Anno | 2012 |
Genere | Drammatico |
Produzione | Iraq |
Durata | 79 minuti |
Regia di | Nahid Ghobadi, Bijan Zmanpira |
MYmonetro | 2,00 su 1 recensioni tra critica, pubblico e dizionari. |
|
Ultimo aggiornamento mercoledì 19 settembre 2012
L'alto funzionario Donyadide viene inviato in Kurdistan per risolvere una situazione che rischia di causare molte vittime.
CONSIGLIATO NÌ
|
111 ragazze curde minacciano il suicidio collettivo se il Presidente e il Governo iraniano non troveranno loro marito. Il loro è un grido disperato di aiuto che denuncia la 'scomparsa' degli uomini dai villaggi del Kurdistan iraniano. L'ufficiale governativo Donyadide è inviato in loco per investigare la situazione e trovare rimedio. Accompagnato dall'assistente Sadegie - ossessionato dall'immagine e dal ricordo di una delle giovani da salvare - e dalla guida Ahoora, il ragazzino che raccolse la lettera, Donyadide cerca di raggiungere il luogo preposto al suicidio di massa prima che sia troppo tardi - e nonostante gli assurdi e minacciosi ostacoli che gli sbarrano la via...

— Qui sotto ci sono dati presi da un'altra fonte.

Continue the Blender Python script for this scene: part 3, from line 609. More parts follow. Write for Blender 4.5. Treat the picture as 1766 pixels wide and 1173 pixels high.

Codiretto dalla sorella dell'acclamato regista curdo-iraniano Bahman Ghobadi, Nahid Ghobadi - al suo esordio nel lungometraggio - e dal fotografo Bijan Zmanpira, 111 Girls è un esempio lampante di come la strada per l'inferno sia lastricata di buone intenzioni. Progetto di accorata denuncia che vuole, in maniera esplicita e persino shockante, portare all'attenzione dello spettatore la drammatica situazione del popolo curdo, e in particolare delle sue donne, il film di Ghobadi e Zmanpira cerca di smarcarsi dal reportage o dall'approccio semi-documentario esplorando tutte le possibili risorse di una ricercatezza formale che elevi la denuncia a cinema di poesia, o perlomeno di metafora. Purtroppo, tali tentativi si risolvono in una replica senza particolare ispirazione o individualità dei modi del cinema d'autore iraniano acclamato nei festival internazionali. La maniera in cui i registi inquadrano i personaggi negli spazi del brullo altipiano, i campi lunghi sull'auto che avanza nel paesaggio, le situazioni e i dialoghi virati talvolta all'assurdo, talvolta al (neo)realismo, l'uso del sonoro e del ralenti collocano quest'opera ad un ambizioso e indigesto crocevia tra il Kiarostami degli anni Novanta e le più ambiziose parabole allegoriche della Makhmalbaf factory. Con il solo risultato che lo spettatore, inondato di cliché stilistico-formali, rimane emotivamente alienato dall'enorme dramma che la sceneggiatura utilizza come pretesto narrativo. Un peccato capitale, perché così Ghobadi e Zmanpira cadono nella trappola d'indurci nel sospetto che di mero pretesto si tratti. Il valore politico di tutta l'operazione, quindi, ne viene fatalmente sminuito e compromesso.